St. Rita Roman Catholic Church
1008 Maple Dr.
Webster, NY 14580
Weekend Masses: Saturday- 5:00pm
Sunday- 7:30am; 9:00am (children's liturgy); 10:30am
Daily Mass is at 8:15am on Monday, Tuesday,
Thursday, and Friday (no Mass on Wednesday)
Reconciliation: Saturday from 3:30-4:30pm
Office Hours: M-Th 9am to 4:30pm; Fri 9-12:00pm

The Twenty-Second Sunday in Ordinary Time

In the hope that you will enter more fully into the Mass

Today, we hear a tale of two suffering servants, both answering the call of God. One (Jeremiah) cries out in anguish of his pain and rejection, yet discovers he cannot refuse his calling. The other (Jesus), embraces his passion and willing goes to his place of his suffering.

In our first reading (Jeremiah 20:7-9), we hear the beautiful lament of the prophet Jeremiah, who suffered greatly because of what God has called him to do. He tried to quit but discovered he cannot resist and must continue speaking out God's truth. It "burns like fire" within him.

You duped me, O LORD, and I let myself be duped; you were too strong for me, and you triumphed. All the day I am an object of laughter; everyone mocks me. Whenever I speak, I must cry out, violence and outrage is my message; the word of the LORD has brought me derision and reproach all the day. I say to myself, I will not mention him, I will speak in his name no more. But then it becomes like fire burning in my heart, imprisoned in my bones; I grow weary holding it in, I cannot endure it.
You may remember that in last week's Gospel, Peter was elevated to the "rock" upon whom Jesus would build his Church. In this very next passage in today's Gospel, (Matthew 16:21-27), Peter is rebuked as "Satan" for suggesting that Jesus must not suffer as he described to his disciples. Here, we see Peter fearful and lamenting but not Jesus. Jesus understood what Peter, and Jeremiah, did not, "Whoever loses his life for my sake will find it".

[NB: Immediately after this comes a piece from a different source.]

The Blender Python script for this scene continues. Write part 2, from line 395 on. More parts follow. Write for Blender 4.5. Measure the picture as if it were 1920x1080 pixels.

Jesus began to show his disciples that he must go to Jerusalem and suffer greatly from the elders, the chief priests, and the scribes, and be killed and on the third day be raised. Then Peter took Jesus aside and began to rebuke him, "God forbid, Lord! No such thing shall ever happen to you." He turned and said to Peter, "Get behind me, Satan! You are an obstacle to me. You are thinking not as God does, but as human beings do."
Then Jesus said to his disciples, "Whoever wishes to come after me must deny himself, take up his cross, and follow me. For whoever wishes to save his life will lose it, but whoever loses his life for my sake will find it. What profit would there be for one to gain the whole world and forfeit his life?  Or what can one give in exchange for his life? For the Son of Man will come with his angels in his Father's glory, and then he will repay all according to his conduct."
In our Epistle reading (Romans 12:1-2), St. Paul teaches us how we are to take up our cross and carry it, following Jesus example, offering "our bodies as a living sacrifice". 

I urge you, brothers and sisters, by the mercies of God, to offer your bodies as a living sacrifice, holy and pleasing to God, your spiritual worship. Do not conform yourselves to this age but be transformed by the renewal of your mind, that you may discern what is the will of God, what is good and pleasing and perfect.
To most, it would seem unthinkable to live our lives in "derision and reproach" for speaking the truth of God; and few of us would take up that cross gladly. But that may be precisely what the Spirit is calling us to do in today's readings.  When and if we do, we may very well discover, as Jeremiah did, that it "burns like fire in our hearts" as we "grow weary holding it in."